> The competition is with a shrink-wrapped world.
Linux has very little shrink-wrapped software compared to Mac OS,
most of the software that Linux runs is distributed in source form,
or in precompiled packages that can be trivially created from that
source. When you use "fink" to install the software, it actually
creates that package for Mac OS X in the process of installing it.
> Obviously someone as skilled as you (and to a much lesser extent me) is
> not too much bothered by the lack of support for alien shrink-wrapped
> software. As you say, we can download, patch, recompile, make and so on
> to get what we want.
No, I didn't say that. What I said is that the ability to run Linux
binary executables does not provide a significant benefit, because
there are very few programs only available in such packages.
The corrolory of this is not "everyone has to port the Linux packages
to Mac OS X". rather, it is "porting the packages to Mac OS X is
much easier and provides a much greater benefit".
If the problem is a lack of skill, let me remind you that installing
a Linux package for a program requires more work than installing
a Mac OS X .pkg file. The kind of support you get with a Linux
binary package is not what someone using Mac OS X is going to
consider a "deskiled" job.
> Simply imagine: I'm a business customer. I've learned from the idiot
> press that Linux is the next big thing, and also something of a good
> thing. So I put it on my wish-list. Soon it's on my mandatory
> requirement list. If it doesn't run Linux it doesn't get in. So it
> goes.
And "running Linux binaries" isn't going to put it on that list, if the
list is as poorly thought out as you're suggesting. Believe me, I've
been down that path with FreeBSD.
> The US Navy, for example, is running clustered Xserves on some of its
> subs for signal-processing. The Xserves run Yellow Dog Linux rather
> than Mac OS X. There's no obvious reason why the special signal
> processing software could not be recompiled for OS X instead of Linux,
> but the Navy requires use of Linux, so that's what the Navy gets.
Tape support for archive and backups.
File system stability and reliability.
Native remote access for all applications.
Command line configuration and management.
System call performance and Mach overhead.
Ability to run headless with full remote management and control.

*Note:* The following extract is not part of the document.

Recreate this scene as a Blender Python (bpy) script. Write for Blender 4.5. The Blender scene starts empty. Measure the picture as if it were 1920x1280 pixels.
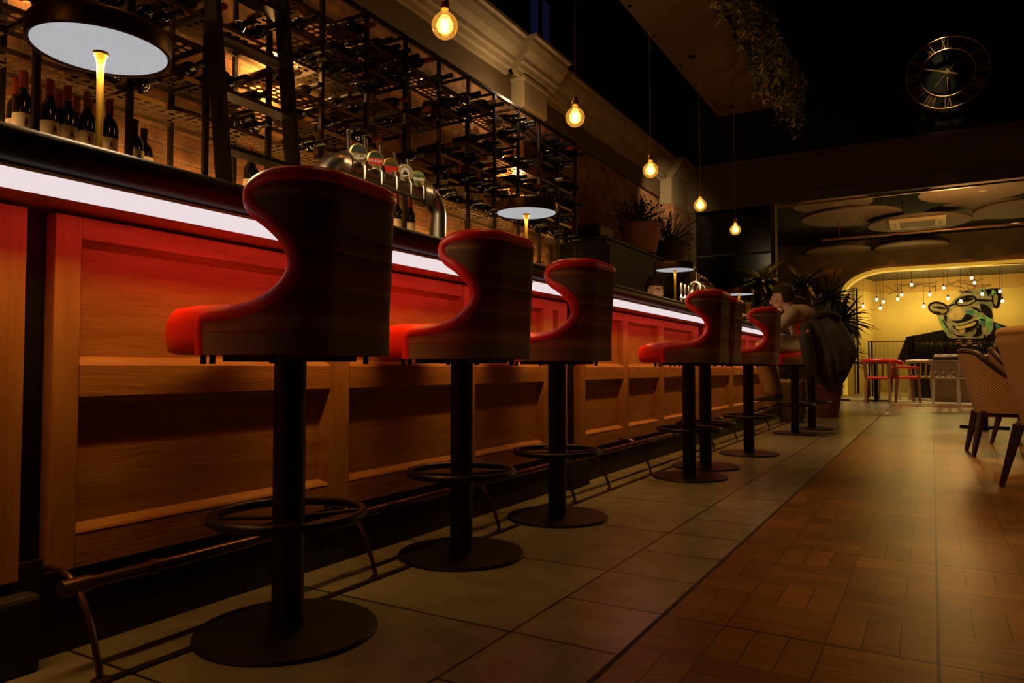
import bpy, math, random
from mathutils import Vector, Matrix
R = random.Random(7)
C = bpy.context.scene.collection
SC = bpy.context.scene
PI = math.pi

# ------------------------------------------------------------------ camera
CAMH, YAW, PITCH, FPX = 0.632, math.radians(30.44), math.radians(2.137), 1340.0
cd = bpy.data.cameras.new('camera'); cam = bpy.data.objects.new('camera', cd); C.objects.link(cam)
cd.sensor_width = 36; cd.lens = FPX / 1920 * 36; cd.clip_start = 0.05; cd.clip_end = 100
cam.location = (0, 0, CAMH); cam.rotation_euler = (PI/2 + PITCH, 0, YAW)
SC.camera = cam
# ------------------------------------------------------------------ world and exposure
w = bpy.data.worlds.new('world'); SC.world = w; w.use_nodes = True
w.node_tree.nodes['Background'].inputs[0].default_value = (0.5, 0.32, 0.16, 1)
w.node_tree.nodes['Background'].inputs[1].default_value = 0.002
SC.view_settings.view_transform = 'Standard'; SC.view_settings.look = 'None'
SC.view_settings.gamma = 1; SC.view_settings.use_curve_mapping = False
SC.view_settings.exposure = 0.0
# ------------------------------------------------------------------ the room's lights, plus added fill spots
def light(name, kind, loc, power, col, target=None, size=0.05, sizey=None, spot=60, blend=0.5):
    l = bpy.data.lights.new(name, kind); l.energy = power; l.color = col
    o = bpy.data.objects.new(name, l); C.objects.link(o); o.location = loc
    if kind == 'SPOT': l.spot_size = math.radians(spot); l.spot_blend = blend; l.shadow_soft_size = size
    if kind == 'POINT': l.shadow_soft_size = size
    if kind == 'AREA':
        l.size = size
        if sizey: l.shape = 'RECTANGLE'; l.size_y = sizey
    if target is not None:
        o.rotation_euler = (Vector(target) - Vector(loc)).to_track_quat('-Z', 'Y').to_euler()
    return o
def strip_light(name, loc, target, length, width, power, col, spread=180):
    o = light(name, 'AREA', loc, power, col, None, length, width); l = o.data; l.spread = math.radians(spread)
    z = (Vector(loc) - Vector(target)).normalized(); x = Vector((0, 1, 0)); y = z.cross(x).normalized()
    o.rotation_euler = Matrix((x, y, z)).transposed().to_euler(); return o
WARM = (1.0, 0.50, 0.17); AMB = (1.0, 0.52, 0.15); NEUT = (1.0, 0.72, 0.38)
# warm strip recessed under the bar overhang, washing the panelled front
strip_light('bar_red_strip', (-1.530, 3.9, 0.974), (-1.62, 3.9, 0.80), 11.0, 0.012, 7, (1.0, 0.012, 0.005), 170)
strip_light('bar_wash_strip', (-1.54, 3.9, 0.976), (-1.60, 3.9, 0), 11.0, 0.012, 14, (1.0, 0.52, 0.08), 100)
# downlights over the walkway
for x, y, p in ((0.75, 2.9, 330), (0.5, 6.4, 560), (0.6, 9.4, 300), (-0.6, 2.2, 70), (-0.55, 4.6, 110), (-0.5, 7.4, 80)):
    light('ceiling_downlight', 'SPOT', (x, y, 4.6), p, AMB, (x, y, 0), 0.08, spot=52, blend=1.0)
# warm strips hidden behind the back bar shelves, washing the brick
strip_light('shelf_strip_light', (-3.14, 3.8, 1.545), (-3.45, 3.8, 1.9), 5.4, 0.02, 8, AMB)
strip_light('shelf_strip_light', (-3.365, 3.8, 1.545), (-3.41, 3.8, 1.9), 5.4, 0.02, 24, AMB)
strip_light('shelf_strip_light', (-3.36, 3.8, 2.88), (-3.42, 3.8, 2.2), 5.4, 0.02, 5, AMB)
for y, p in ((1.6, 4), (2.92, 22), (5.75, 22)):
    light('rack_spot', 'POINT', (-3.30, y, 2.32), p, AMB, size=0.03)
strip_light('rack_top_strip', (-3.15, 3.9, 2.96), (-3.38, 3.9, 3.6), 5.6, 0.03, 2.2, AMB)
light('rack_spot', 'POINT', (-3.05, 5.3, 3.0), 8, NEUT, size=0.02)
light('wall_washer', 'SPOT', (-2.6, 8.9, 3.3), 60, NEUT, (-3.3, 9.9, 2.9), 0.03, spot=70, blend=1)
# far room
for x, y, p in ((-1.0, 13.4, 260), (1.2, 13.8, 220), (-0.6, 16.0, 300), (0.8, 16.4, 300)):
    light('ceiling_downlight', 'SPOT', (x, y, 3.15), p, NEUT, (x, y, 0), 0.06, spot=75, blend=1.0)
light('clock_spot', 'SPOT', (0.15, 10.62, 6.1), 260, NEUT, (0.16, 10.93, 4.1), 0.02, spot=15, blend=1.0)
light('badge_fill', 'SPOT', (-0.7, 0.6, 2.6), 150, NEUT, (-2.0, 2.33, 1.47), 0.03, spot=21, blend=1.0)  # added fill from an unseen source, brightens the tap badges
light('chair_fill', 'SPOT', (-0.5, 3.0, 4.2), 200, AMB, (0.65, 5.3, 0.5), 0.05, spot=36, blend=1)  # added spot without a fitting, lifts the tub chairs
light('far_wall_fill', 'SPOT', (0.2, 14.6, 2.6), 70, AMB, (0.0, 18.5, 3.3), 0.05, spot=80, blend=1)  # fill put in to brighten the far plaster wall
light('yucca_fill', 'SPOT', (-1.5, 9.0, 3.0), 60, AMB, (-1.75, 9.9, 1.6), 0.03, spot=60, blend=1)  # extra spot added to brighten the yucca leaves
light('raft_plant_fill', 'SPOT', (-0.2, 6.0, 1.9), 40, AMB, (-1.5, 8.3, 3.8), 0.05, spot=45, blend=1)  # added from below to brighten the trailing plants, no real fitting
light('far_room_glow', 'POINT', (0.3, 12.4, 2.4), 40, AMB, size=0.2)

# ------------------------------------------------------------------ measuring helpers (photo frame 1920 x 1280)
CY, SY = math.cos(YAW), math.sin(YAW)
def ray(u, v):
    a, b = (u - 960) / FPX, (640 - v) / FPX
    f = Vector((-SY * math.cos(PITCH), CY * math.cos(PITCH), math.sin(PITCH)))
    r = Vector((CY, SY, 0)); up = r.cross(f)
    return f + a * r + b * up
def on_y(u, v, Y):
    d = ray(u, v); t = Y / d.y; return (d.x * t, Y, CAMH + d.z * t)
def on_x(u, v, X):
    d = ray(u, v); t = X / d.x; return (X, d.y * t, CAMH + d.z * t)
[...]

Common system administration model (passwd and other flat files
rather than NetInfo).
Linux emulation won't help with any of these, and any of them may be a
show-stopper.
They were for *me*.
A few months ago I ordered an NT-based file server rather than an Xserve.
Why?
Because Jaguar's UFS is an old one, and I would not put anything
important on HFS+ if I didn't have to. My experience with HFS+ is
not of such a character that I find reassuring. I would use FreeBSD,
but I wasn't able to locate a FreeBSD based canned solution that
would do the job. I would have used Linux, but again I wasn't able
to find a canned solution with the right characteristics.
Panther *may* change that, but Panther is new and I haven't had a chance
to evaluate it.
Running Linux or FreeBSD binaries won't change that. Fixing and
improving the underlying operating system will.
> From that point of view, it would seem to me to be advantageous for OS
> X to provide binary compatibility for Linux apps. One more tick in the
> customer's requirements list. So that's why I posed the original
> question.
Mac OS X has native binary versions of any binary-only Linux applications
that I know of. It has an increasing collection of precompiled packages, and
creating a precompiled package for even more is a single command. It
has shrinkwrapped software that Linux doesn't. Any checkbox that can't be
met by that, isn't going to be met by emulation.